World News

A Sad Farewell to Mickey Duff

By Sam Butterworth 

Sad news from the boxing world this weekend as it emerged that legendary promoter Mickey Duff has passed away at the age of 84. Mickey holds legendary status in British boxing, with a career that as seen him fight, manage, matchmake and promote. He has had some of the best British boxers under his promotion, including sixteen World Champions. He is among a group of British promoters that were larger than life characters and sometimes more of a household name than the fighters they were promoting. Duff’s later contemporaries were Frank Warren, Barry Hearn and Frank Maloney, but Mickey was the first to really transform boxing and the way fights were promoted.

Mickey Duff was born Monek Prager in the Polish town of Tarnow. His father was a Rabbi, who moved his family to London in 1937 to escape the growing threat of anti-Semitism in the country. At the age of eleven, Mickey’s life was set to go in an altogether different direction as he was sent to a Jewish religious school in the North-East, but it was obvious that was not where his heart lay and within four months he was back in the East End.

It was after this time that he started to train at one of the local boxing gyms. Mickey actually showed a bit of promise as a young boxer, but his parents were against him fighting, so he had to get a friend to forge their signature so he could fight at schoolboy level. It was during this time that he chose the ring name Mickey Duff after a character in a James Cagney time. After 69 fights Mickey decided to quit fighting at the age of just 19. It was then he decided to turn his hand to match making within boxing.

It was when he turned to managing fighters that he really started to have success. In 1961 he was Terry Downes’ manager when he defeated the American Paul Pender to claim the World Middleweight title. It was after this he formed a promoting partnership with Harry Levene and Jarvis Astaire.
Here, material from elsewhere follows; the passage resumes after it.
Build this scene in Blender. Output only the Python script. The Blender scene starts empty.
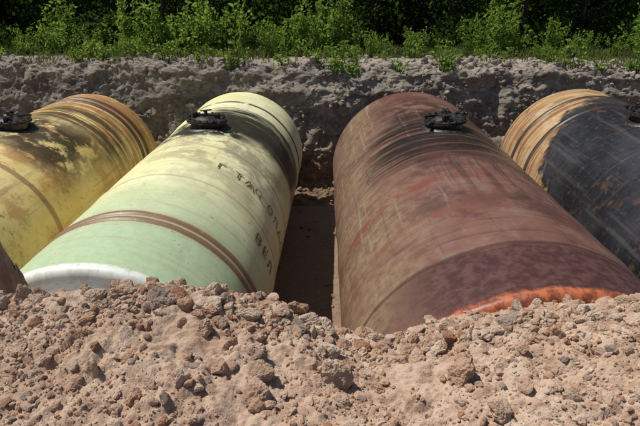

The trio took boxing to the big arenas of the time, like the Wembley Empire Pool, with fighters like Terry Downes and Henry Cooper, and in 1966 they promoted one of the most famous fights in British boxing history when Henry Cooper fought Muhammed Ali for the World Heavyweight title at Arsenal’s Highbury football ground.
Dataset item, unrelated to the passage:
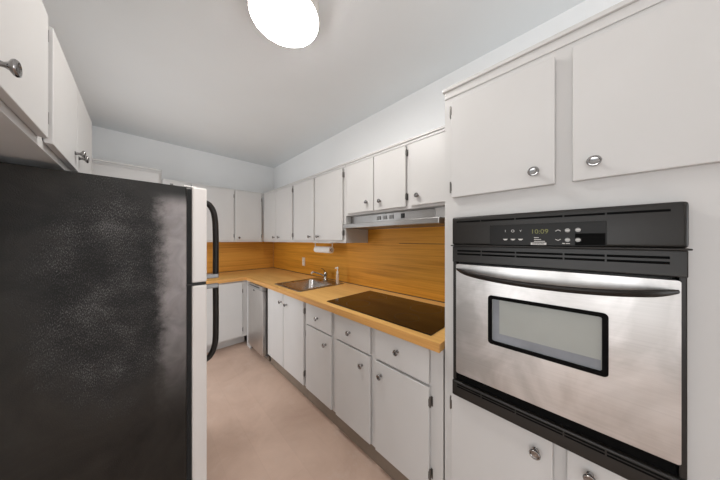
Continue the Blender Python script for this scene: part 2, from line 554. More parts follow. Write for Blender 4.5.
def cabinet(name, label, cat, run, a0, a1, depth, z0, z1, doors=(), drawers=(), stiles=(), rails=(), stile_w=0.03,
            group=None, toe=None, cornice=False, stile_w0=None, rail_b=0.028, rail_t=0.045, mat=None, cornice_ends=(0, 0)):
    mat = mat or M['cab']
    sw0 = stile_w0 or stile_w
    base = run.p((a0 + a1) / 2, -depth / 2, 0 if toe else z0)
    t = thing(name, label, cat, base, group)
    T, F = 0.016, 0.020
    bm = bmesh.new()
    run.box(bm, a0, a0 + T, -depth, -F, z0, z1); run.box(bm, a1 - T, a1, -depth, -F, z0, z1)
    run.box(bm, a0 + T, a1 - T, -depth, -F, z0, z0 + T)
    run.box(bm, a0 + T, a1 - T, -depth, -depth + 0.008, z0 + T, z1)
    if not toe:
        run.box(bm, a0 + T, a1 - T, -depth, -F, z1 - T, z1)
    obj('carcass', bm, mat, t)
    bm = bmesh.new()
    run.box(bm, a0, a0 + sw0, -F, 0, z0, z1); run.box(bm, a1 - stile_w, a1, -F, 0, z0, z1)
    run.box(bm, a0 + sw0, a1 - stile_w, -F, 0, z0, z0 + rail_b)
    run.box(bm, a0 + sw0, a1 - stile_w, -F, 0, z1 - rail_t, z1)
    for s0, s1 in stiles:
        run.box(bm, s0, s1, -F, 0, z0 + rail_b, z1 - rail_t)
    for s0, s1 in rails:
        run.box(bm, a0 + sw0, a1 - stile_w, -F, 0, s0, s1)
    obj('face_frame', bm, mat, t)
    for d0, d1, b0, b1, ka, kz, hs, hz in doors:
        bm = bmesh.new(); run.box(bm, d0, d1, 0.001, DT + 0.001, b0, b1, 0.0025)
        d = obj('door', bm, mat, t)
        if ka is not None:
            add_knob(run, ka, kz, d)
        ha = d0 if hs < 0 else d1
        for z in hz:
            add_hinge(run, ha, z, hs, d)
    for d0, d1, b0, b1, ka, kz in drawers:
        bm = bmesh.new(); run.box(bm, d0, d1, 0.001, DT + 0.001, b0, b1, 0.0025)
        d = obj('drawer', bm, mat, t)
        add_knob(run, ka, kz, d)
    if toe:
        bm = bmesh.new(); run.box(bm, a0, a1, -toe[0] - 0.015, -toe[0], 0, z0)
        obj('toe_kick', bm, toe[1], t)
    if cornice:
        e0, e1 = cornice_ends
        bm = bmesh.new()
        run.box(bm, a0 - e0, a1 + e1, 0.001, 0.008, z1 - 0.028, z1 - 0.010, 0.002)
        run.box(bm, a0 - e0, a1 + e1, -0.02, 0.016, z1 - 0.010, z1 + 0.004, 0.003)
        obj('cornice', bm, mat, t)
    return t

# --- base run along the right wall (door faces at x = 1.005)
RB = Run('x-', 1.025)
ZB0, ZB1 = 0.121, 0.874
BD = 0.64
cabinet('sink_cabinet', 'white base cabinet with two full-height doors, under the steel sink', 'cabinet', RB, 1.685, 2.475, BD, ZB0, ZB1,
        doors=[(2.09, 2.455, 0.133, 0.862, 2.122, 0.779, 1, (0.78, 0.236)), (1.703, 2.082, 0.133, 0.862, 2.010, 0.773, -1, (0.78, 0.236))],
        stile_w=0.022, stiles=[(2.07, 2.10)], toe=(0.022, M['toe']), group='white base cabinets under the worktop')
cabinet('drawer_cabinet', 'white base cabinet with one drawer over one door, right beside the sink doors', 'cabinet', RB, 1.281, 1.685, BD, ZB0, ZB1,
        doors=[(1.309, 1.662, 0.133, 0.676, 1.375, 0.60, 1, (0.24, 0.60))], drawers=[(1.309, 1.662, 0.688, 0.862, 1.485, 0.773)],
        rails=[(0.665, 0.70)], toe=(0.022, M['toe']), group='white base cabinets under the worktop')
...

For the next thirty years Mickey Duff and his associates promoted some of the greatest names in British boxing, like John Conteh, Joe Calzaghe, Frank Bruno, Alan Minter and Lloyd Honeyghan. This was in the days before satellite television and Duff had his media contracts with the BBC, but it was not until the eighties that boxing started to be regularly shown live on television. It was the rise of Frank Warren’s promotion and his dealings with Sky Sports that made Mickey Duff decide to retire from the promotion business in 1999.

His death is a sad loss to boxing and many of the fighters that fought under him and his fellow promoters have paid tributes to him on his passing. He will be missed.